— start Material for the task —

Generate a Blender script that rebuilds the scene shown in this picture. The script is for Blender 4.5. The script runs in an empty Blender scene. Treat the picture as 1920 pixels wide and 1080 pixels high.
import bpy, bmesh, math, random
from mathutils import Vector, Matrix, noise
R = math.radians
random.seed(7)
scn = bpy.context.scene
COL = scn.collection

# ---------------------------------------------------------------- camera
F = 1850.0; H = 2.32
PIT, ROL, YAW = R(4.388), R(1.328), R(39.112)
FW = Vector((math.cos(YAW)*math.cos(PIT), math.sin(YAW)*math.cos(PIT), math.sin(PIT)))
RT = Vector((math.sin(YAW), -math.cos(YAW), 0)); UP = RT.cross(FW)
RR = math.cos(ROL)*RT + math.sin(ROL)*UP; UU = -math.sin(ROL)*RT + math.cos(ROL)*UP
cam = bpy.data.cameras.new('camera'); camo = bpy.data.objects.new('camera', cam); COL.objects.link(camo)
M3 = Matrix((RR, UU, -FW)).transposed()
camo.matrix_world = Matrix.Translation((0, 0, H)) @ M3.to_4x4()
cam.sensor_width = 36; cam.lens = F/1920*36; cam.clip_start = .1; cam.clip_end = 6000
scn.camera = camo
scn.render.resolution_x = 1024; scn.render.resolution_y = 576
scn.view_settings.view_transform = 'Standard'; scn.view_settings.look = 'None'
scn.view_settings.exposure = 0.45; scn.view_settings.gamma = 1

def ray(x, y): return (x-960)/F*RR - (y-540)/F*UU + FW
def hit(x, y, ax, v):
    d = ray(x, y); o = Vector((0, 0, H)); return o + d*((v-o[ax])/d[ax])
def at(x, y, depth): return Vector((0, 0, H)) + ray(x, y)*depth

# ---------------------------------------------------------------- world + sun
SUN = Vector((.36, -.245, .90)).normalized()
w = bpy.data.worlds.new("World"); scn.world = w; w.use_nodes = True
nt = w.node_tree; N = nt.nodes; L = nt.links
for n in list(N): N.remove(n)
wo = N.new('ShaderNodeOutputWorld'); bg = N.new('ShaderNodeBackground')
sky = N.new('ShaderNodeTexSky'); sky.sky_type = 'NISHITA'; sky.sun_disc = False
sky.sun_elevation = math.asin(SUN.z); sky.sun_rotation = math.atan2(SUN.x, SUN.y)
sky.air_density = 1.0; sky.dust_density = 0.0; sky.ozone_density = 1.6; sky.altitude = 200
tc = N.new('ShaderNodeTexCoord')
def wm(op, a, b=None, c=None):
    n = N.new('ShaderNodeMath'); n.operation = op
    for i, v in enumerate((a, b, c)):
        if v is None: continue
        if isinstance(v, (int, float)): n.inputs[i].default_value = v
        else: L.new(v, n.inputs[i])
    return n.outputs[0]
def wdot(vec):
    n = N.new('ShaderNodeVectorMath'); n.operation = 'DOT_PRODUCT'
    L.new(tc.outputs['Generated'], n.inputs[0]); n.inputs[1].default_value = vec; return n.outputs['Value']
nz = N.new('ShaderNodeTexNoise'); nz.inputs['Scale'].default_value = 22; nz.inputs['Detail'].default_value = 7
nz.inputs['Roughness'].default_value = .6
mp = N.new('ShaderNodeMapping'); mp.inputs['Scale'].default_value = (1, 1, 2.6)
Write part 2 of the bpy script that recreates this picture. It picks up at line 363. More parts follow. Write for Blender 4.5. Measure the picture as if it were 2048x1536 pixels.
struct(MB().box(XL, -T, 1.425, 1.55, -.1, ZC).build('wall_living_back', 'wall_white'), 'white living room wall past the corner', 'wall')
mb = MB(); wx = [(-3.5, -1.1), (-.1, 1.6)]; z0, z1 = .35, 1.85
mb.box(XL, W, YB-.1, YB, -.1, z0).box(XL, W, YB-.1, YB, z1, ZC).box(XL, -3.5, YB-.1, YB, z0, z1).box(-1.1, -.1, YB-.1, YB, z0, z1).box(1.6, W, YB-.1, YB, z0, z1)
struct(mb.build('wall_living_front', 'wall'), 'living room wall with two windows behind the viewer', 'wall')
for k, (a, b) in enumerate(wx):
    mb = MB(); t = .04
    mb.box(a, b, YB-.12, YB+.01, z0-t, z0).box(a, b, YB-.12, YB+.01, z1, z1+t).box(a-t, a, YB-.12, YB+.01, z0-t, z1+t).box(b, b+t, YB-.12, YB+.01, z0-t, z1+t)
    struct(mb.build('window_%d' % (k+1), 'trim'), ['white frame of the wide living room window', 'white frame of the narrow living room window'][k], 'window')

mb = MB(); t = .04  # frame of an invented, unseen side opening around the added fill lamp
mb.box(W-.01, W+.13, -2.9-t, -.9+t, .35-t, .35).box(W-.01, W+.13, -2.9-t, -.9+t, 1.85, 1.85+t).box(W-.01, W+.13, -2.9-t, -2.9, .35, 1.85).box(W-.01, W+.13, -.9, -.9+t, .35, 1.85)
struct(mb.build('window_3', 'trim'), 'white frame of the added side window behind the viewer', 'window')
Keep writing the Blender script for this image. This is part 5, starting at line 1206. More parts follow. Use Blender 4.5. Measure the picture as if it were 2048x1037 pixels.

— end Material for the task —

Exercise instructions
Using the data above, reproduce every line exactly.

Problem solution
Generate a Blender script that rebuilds the scene shown in this picture. The script is for Blender 4.5. The script runs in an empty Blender scene. Treat the picture as 1920 pixels wide and 1080 pixels high.
import bpy, bmesh, math, random
from mathutils import Vector, Matrix, noise
R = math.radians
random.seed(7)
scn = bpy.context.scene
COL = scn.collection

# ---------------------------------------------------------------- camera
F = 1850.0; H = 2.32
PIT, ROL, YAW = R(4.388), R(1.328), R(39.112)
FW = Vector((math.cos(YAW)*math.cos(PIT), math.sin(YAW)*math.cos(PIT), math.sin(PIT)))
RT = Vector((math.sin(YAW), -math.cos(YAW), 0)); UP = RT.cross(FW)
RR = math.cos(ROL)*RT + math.sin(ROL)*UP; UU = -math.sin(ROL)*RT + math.cos(ROL)*UP
cam = bpy.data.cameras.new('camera'); camo = bpy.data.objects.new('camera', cam); COL.objects.link(camo)
M3 = Matrix((RR, UU, -FW)).transposed()
camo.matrix_world = Matrix.Translation((0, 0, H)) @ M3.to_4x4()
cam.sensor_width = 36; cam.lens = F/1920*36; cam.clip_start = .1; cam.clip_end = 6000
scn.camera = camo
scn.render.resolution_x = 1024; scn.render.resolution_y = 576
scn.view_settings.view_transform = 'Standard'; scn.view_settings.look = 'None'
scn.view_settings.exposure = 0.45; scn.view_settings.gamma = 1

def ray(x, y): return (x-960)/F*RR - (y-540)/F*UU + FW
def hit(x, y, ax, v):
    d = ray(x, y); o = Vector((0, 0, H)); return o + d*((v-o[ax])/d[ax])
def at(x, y, depth): return Vector((0, 0, H)) + ray(x, y)*depth

# ---------------------------------------------------------------- world + sun
SUN = Vector((.36, -.245, .90)).normalized()
w = bpy.data.worlds.new("World"); scn.world = w; w.use_nodes = True
nt = w.node_tree; N = nt.nodes; L = nt.links
for n in list(N): N.remove(n)
wo = N.new('ShaderNodeOutputWorld'); bg = N.new('ShaderNodeBackground')
sky = N.new('ShaderNodeTexSky'); sky.sky_type = 'NISHITA'; sky.sun_disc = False
sky.sun_elevation = math.asin(SUN.z); sky.sun_rotation = math.atan2(SUN.x, SUN.y)
sky.air_density = 1.0; sky.dust_density = 0.0; sky.ozone_density = 1.6; sky.altitude = 200
tc = N.new('ShaderNodeTexCoord')
def wm(op, a, b=None, c=None):
    n = N.new('ShaderNodeMath'); n.operation = op
    for i, v in enumerate((a, b, c)):
        if v is None: continue
        if isinstance(v, (int, float)): n.inputs[i].default_value = v
        else: L.new(v, n.inputs[i])
    return n.outputs[0]
def wdot(vec):
    n = N.new('ShaderNodeVectorMath'); n.operation = 'DOT_PRODUCT'
    L.new(tc.outputs['Generated'], n.inputs[0]); n.inputs[1].default_value = vec; return n.outputs['Value']
nz = N.new('ShaderNodeTexNoise'); nz.inputs['Scale'].default_value = 22; nz.inputs['Detail'].default_value = 7
nz.inputs['Roughness'].default_value = .6
mp = N.new('ShaderNodeMapping'); mp.inputs['Scale'].default_value = (1, 1, 2.6)
Write part 2 of the bpy script that recreates this picture. It picks up at line 363. More parts follow. Write for Blender 4.5. Measure the picture as if it were 2048x1536 pixels.
struct(MB().box(XL, -T, 1.425, 1.55, -.1, ZC).build('wall_living_back', 'wall_white'), 'white living room wall past the corner', 'wall')
mb = MB(); wx = [(-3.5, -1.1), (-.1, 1.6)]; z0, z1 = .35, 1.85
mb.box(XL, W, YB-.1, YB, -.1, z0).box(XL, W, YB-.1, YB, z1, ZC).box(XL, -3.5, YB-.1, YB, z0, z1).box(-1.1, -.1, YB-.1, YB, z0, z1).box(1.6, W, YB-.1, YB, z0, z1)
struct(mb.build('wall_living_front', 'wall'), 'living room wall with two windows behind the viewer', 'wall')
for k, (a, b) in enumerate(wx):
    mb = MB(); t = .04
    mb.box(a, b, YB-.12, YB+.01, z0-t, z0).box(a, b, YB-.12, YB+.01, z1, z1+t).box(a-t, a, YB-.12, YB+.01, z0-t, z1+t).box(b, b+t, YB-.12, YB+.01, z0-t, z1+t)
    struct(mb.build('window_%d' % (k+1), 'trim'), ['white frame of the wide living room window', 'white frame of the narrow living room window'][k], 'window')

mb = MB(); t = .04  # frame of an invented, unseen side opening around the added fill lamp
mb.box(W-.01, W+.13, -2.9-t, -.9+t, .35-t, .35).box(W-.01, W+.13, -2.9-t, -.9+t, 1.85, 1.85+t).box(W-.01, W+.13, -2.9-t, -2.9, .35, 1.85).box(W-.01, W+.13, -.9, -.9+t, .35, 1.85)
struct(mb.build('window_3', 'trim'), 'white frame of the added side window behind the viewer', 'window')
Keep writing the Blender script for this image. This is part 5, starting at line 1206. More parts follow. Use Blender 4.5. Measure the picture as if it were 2048x1037 pixels.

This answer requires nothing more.